_TO BE DONE_: Your task is to output the listing word for word, with pictures excluded.

_COLLECTED MATERIAL_:
++++
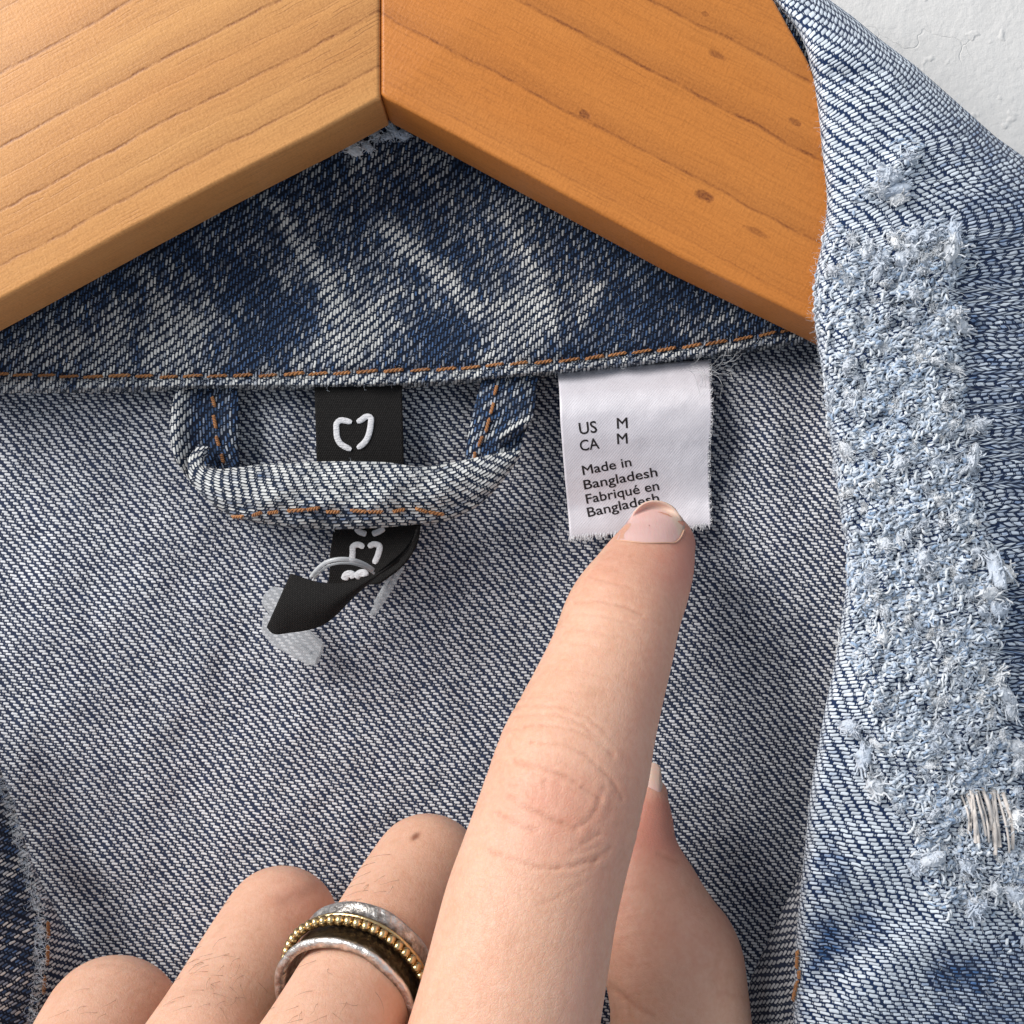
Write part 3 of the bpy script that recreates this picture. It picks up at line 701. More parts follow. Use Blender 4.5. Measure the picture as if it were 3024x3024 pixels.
def fibre(X, Y, L, bvh, r=.0022, spread=1.0):
    h_, n_ = hit(bvh, X, Y)
    if h_ is None: return
    if n_.y > 0: n_ = -n_
    p = np.array(h_); dv = np.array(n_)*random.uniform(.2, 1.0)+np.array([random.gauss(0, spread), random.gauss(0, .3), random.gauss(0, spread)]); dv /= np.linalg.norm(dv)
    pts = [p]; st = L/6
    for q in range(6):
        p = p+dv*st; pts.append(p); dv = dv+np.array([random.gauss(0, .4), random.gauss(0, .25), random.gauss(0, .4)]); dv /= np.linalg.norm(dv)
    v, f = tube_geo(np.array(pts), np.linspace(r, r*.6, 7), 3); fib.add(v, f, random.uniform(.5, 1))
for j in range(2600):
    for q in range(8):
        X, Y = random.uniform(2400, 3050), random.uniform(400, 2850)
        if random.random() < float(fray_mask(np.array(X), np.array(Y))): break
    else: continue
    fibre(X, Y, random.uniform(.08, .24), lapb, random.uniform(.0013, .0032))
for j in range(1500):
    Y = random.uniform(-20, 3024); X = float(XL(np.array(Y)))+random.uniform(2, 26)
    fibre(X, Y, random.uniform(.03, .10)*(1.8 if 600 < Y < 1400 else 1), lapb, .0018, .8)
for j in range(900):
    X, Y = random.uniform(2430, 3024), random.uniform(100, 3010); fibre(X, Y, random.uniform(.04, .12), lapb, .0016)
mm = bag.mesh('frayed_threads'); o = obj('frayed_threads', mm, M_fray, lapel); o['kind'] = 'stuff'
o = obj('loose_fibres', fib.mesh('loose_fibres'), M_fray, lapel); o['kind'] = 'stuff'
def tuft_mesh(seed):
    rg = np.random.default_rng(seed); bag = Bag()
    bm = bmesh.new(); bmesh.ops.create_icosphere(bm, subdivisions=3, radius=.055)
    co = np.array([v.co[:] for v in bm.verts]); bm.faces.ensure_lookup_table()
    fc = np.array([[v.index for v in f.verts] for f in bm.faces]); bm.free()
    nn = fbm(co[:, 0]*38+seed, co[:, 2]*38+co[:, 1]*30, seed, 3); co = co*(1+.42*nn)[:, None]*np.array([rg.uniform(.8, 1.35), .62, rg.uniform(.65, .95)])
    v4 = np.concatenate([fc, fc[:, 2:]], 1)
    quads = v4
    vs = [co]; fs = [fc]; base = len(co)
    for q in range(46):
        dr = rg.normal(size=3); dr /= np.linalg.norm(dr); p = dr*np.array([.045, .03, .035]); pts = [p]; t = np.cross(dr, rg.normal(size=3)); t /= np.linalg.norm(t)
        for s_ in range(6):
            t = t+rg.normal(size=3)*.5+dr*.05; t /= np.linalg.norm(t); p = p+t*rg.uniform(.008, .016); pts.append(p)
        v, f = tube_geo(np.array(pts), rg.uniform(.0025, .007), 4)
        f3 = np.concatenate([f[:, [0, 1, 2]], f[:, [0, 2, 3]]]); vs.append(v); fs.append(f3+base); base += len(v)
    me = mesh_from('thread_tuft', np.concatenate(vs), np.concatenate(fs), None, None); me.materials.append(M_tuft); return me
TM = [tuft_mesh(s_) for s_ in range(7)]
def place_tuft(X, Y, sc, parent, bvh, i, rot=None, stretch=1.0, lift=.02):
    h_, n_ = hit(bvh, X, Y)
    if h_ is None: return
    if n_.y > 0: n_ = -n_
    o = bpy.data.objects.new('thread_tuft', TM[i % 7]); COL.objects.link(o); o.parent = parent
    q = Vector((0, -1, 0)).rotation_difference(n_).to_matrix().to_4x4()
    o.matrix_basis = Matrix.Translation(h_+n_*lift) @ q @ Matrix.Rotation(random.uniform(0, 6.28) if rot is None else rot, 4, 'Y') @ Matrix.Diagonal((sc*stretch, sc, sc, 1))
explicit = [(2655, 775, 1.3), (2600, 770, 1.3), (2690, 745, 1.3), (2740, 705, 1.5), (2800, 740, 1.7), (2815, 690, 1.2), (2640, 720, 1.3), (2560, 740, 1.2), (2590, 800, 1.2), (2700, 700, 1.2), (2760, 735, 1.1),
            (2640, 560, 1.4), (2620, 520, 1.2), (2680, 470, 1.0), (2600, 555, 1.0), (2650, 590, 1.1), (2830, 960, 1.2), (2815, 930, 1.1), (2865, 1355, 1.2), (2890, 1255, 1.1), (2860, 1265, 1.2), (2655, 1365, 1.2), (2500, 1330, 1.0), (2510, 1080, 1.0),
            (2880, 1620, 1.2), (2930, 1680, 1.6), (2960, 1690, 1.3), (2920, 1750, 1.5), (2940, 1800, 1.4), (2610, 1610, 1.2), (2720, 1650, 1.3), (2940, 1995, 1.3), (2970, 2060, 1.4), (2975, 2095, 1.2), (2600, 1880, 1.3), (2480, 1890, 1.0), (2510, 2150, 1.3), (2550, 2230, 1.4), (2580, 2320, 1.5), (3005, 2210, 1.4), (3000, 2250, 1.3), (2995, 2420, 1.6), (2990, 2640, 1.5), (3015, 2650, 1.4), (2930, 2620, 1.4), (2850, 2560, 1.3), (2750, 2540, 1.4), (2700, 2560, 1.1), (2880, 2680, 1.3)]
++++
_RESULT_:
Write part 3 of the bpy script that recreates this picture. It picks up at line 701. More parts follow. Use Blender 4.5. Measure the picture as if it were 3024x3024 pixels.
def fibre(X, Y, L, bvh, r=.0022, spread=1.0):
    h_, n_ = hit(bvh, X, Y)
    if h_ is None: return
    if n_.y > 0: n_ = -n_
    p = np.array(h_); dv = np.array(n_)*random.uniform(.2, 1.0)+np.array([random.gauss(0, spread), random.gauss(0, .3), random.gauss(0, spread)]); dv /= np.linalg.norm(dv)
    pts = [p]; st = L/6
    for q in range(6):
        p = p+dv*st; pts.append(p); dv = dv+np.array([random.gauss(0, .4), random.gauss(0, .25), random.gauss(0, .4)]); dv /= np.linalg.norm(dv)
    v, f = tube_geo(np.array(pts), np.linspace(r, r*.6, 7), 3); fib.add(v, f, random.uniform(.5, 1))
for j in range(2600):
    for q in range(8):
        X, Y = random.uniform(2400, 3050), random.uniform(400, 2850)
        if random.random() < float(fray_mask(np.array(X), np.array(Y))): break
    else: continue
    fibre(X, Y, random.uniform(.08, .24), lapb, random.uniform(.0013, .0032))
for j in range(1500):
    Y = random.uniform(-20, 3024); X = float(XL(np.array(Y)))+random.uniform(2, 26)
    fibre(X, Y, random.uniform(.03, .10)*(1.8 if 600 < Y < 1400 else 1), lapb, .0018, .8)
for j in range(900):
    X, Y = random.uniform(2430, 3024), random.uniform(100, 3010); fibre(X, Y, random.uniform(.04, .12), lapb, .0016)
mm = bag.mesh('frayed_threads'); o = obj('frayed_threads', mm, M_fray, lapel); o['kind'] = 'stuff'
o = obj('loose_fibres', fib.mesh('loose_fibres'), M_fray, lapel); o['kind'] = 'stuff'
def tuft_mesh(seed):
    rg = np.random.default_rng(seed); bag = Bag()
    bm = bmesh.new(); bmesh.ops.create_icosphere(bm, subdivisions=3, radius=.055)
    co = np.array([v.co[:] for v in bm.verts]); bm.faces.ensure_lookup_table()
    fc = np.array([[v.index for v in f.verts] for f in bm.faces]); bm.free()
    nn = fbm(co[:, 0]*38+seed, co[:, 2]*38+co[:, 1]*30, seed, 3); co = co*(1+.42*nn)[:, None]*np.array([rg.uniform(.8, 1.35), .62, rg.uniform(.65, .95)])
    v4 = np.concatenate([fc, fc[:, 2:]], 1)
    quads = v4
    vs = [co]; fs = [fc]; base = len(co)
    for q in range(46):
        dr = rg.normal(size=3); dr /= np.linalg.norm(dr); p = dr*np.array([.045, .03, .035]); pts = [p]; t = np.cross(dr, rg.normal(size=3)); t /= np.linalg.norm(t)
        for s_ in range(6):
            t = t+rg.normal(size=3)*.5+dr*.05; t /= np.linalg.norm(t); p = p+t*rg.uniform(.008, .016); pts.append(p)
        v, f = tube_geo(np.array(pts), rg.uniform(.0025, .007), 4)
        f3 = np.concatenate([f[:, [0, 1, 2]], f[:, [0, 2, 3]]]); vs.append(v); fs.append(f3+base); base += len(v)
    me = mesh_from('thread_tuft', np.concatenate(vs), np.concatenate(fs), None, None); me.materials.append(M_tuft); return me
TM = [tuft_mesh(s_) for s_ in range(7)]
def place_tuft(X, Y, sc, parent, bvh, i, rot=None, stretch=1.0, lift=.02):
    h_, n_ = hit(bvh, X, Y)
    if h_ is None: return
    if n_.y > 0: n_ = -n_
    o = bpy.data.objects.new('thread_tuft', TM[i % 7]); COL.objects.link(o); o.parent = parent
    q = Vector((0, -1, 0)).rotation_difference(n_).to_matrix().to_4x4()
    o.matrix_basis = Matrix.Translation(h_+n_*lift) @ q @ Matrix.Rotation(random.uniform(0, 6.28) if rot is None else rot, 4, 'Y') @ Matrix.Diagonal((sc*stretch, sc, sc, 1))
explicit = [(2655, 775, 1.3), (2600, 770, 1.3), (2690, 745, 1.3), (2740, 705, 1.5), (2800, 740, 1.7), (2815, 690, 1.2), (2640, 720, 1.3), (2560, 740, 1.2), (2590, 800, 1.2), (2700, 700, 1.2), (2760, 735, 1.1),
            (2640, 560, 1.4), (2620, 520, 1.2), (2680, 470, 1.0), (2600, 555, 1.0), (2650, 590, 1.1), (2830, 960, 1.2), (2815, 930, 1.1), (2865, 1355, 1.2), (2890, 1255, 1.1), (2860, 1265, 1.2), (2655, 1365, 1.2), (2500, 1330, 1.0), (2510, 1080, 1.0),
            (2880, 1620, 1.2), (2930, 1680, 1.6), (2960, 1690, 1.3), (2920, 1750, 1.5), (2940, 1800, 1.4), (2610, 1610, 1.2), (2720, 1650, 1.3), (2940, 1995, 1.3), (2970, 2060, 1.4), (2975, 2095, 1.2), (2600, 1880, 1.3), (2480, 1890, 1.0), (2510, 2150, 1.3), (2550, 2230, 1.4), (2580, 2320, 1.5), (3005, 2210, 1.4), (3000, 2250, 1.3), (2995, 2420, 1.6), (2990, 2640, 1.5), (3015, 2650, 1.4), (2930, 2620, 1.4), (2850, 2560, 1.3), (2750, 2540, 1.4), (2700, 2560, 1.1), (2880, 2680, 1.3)]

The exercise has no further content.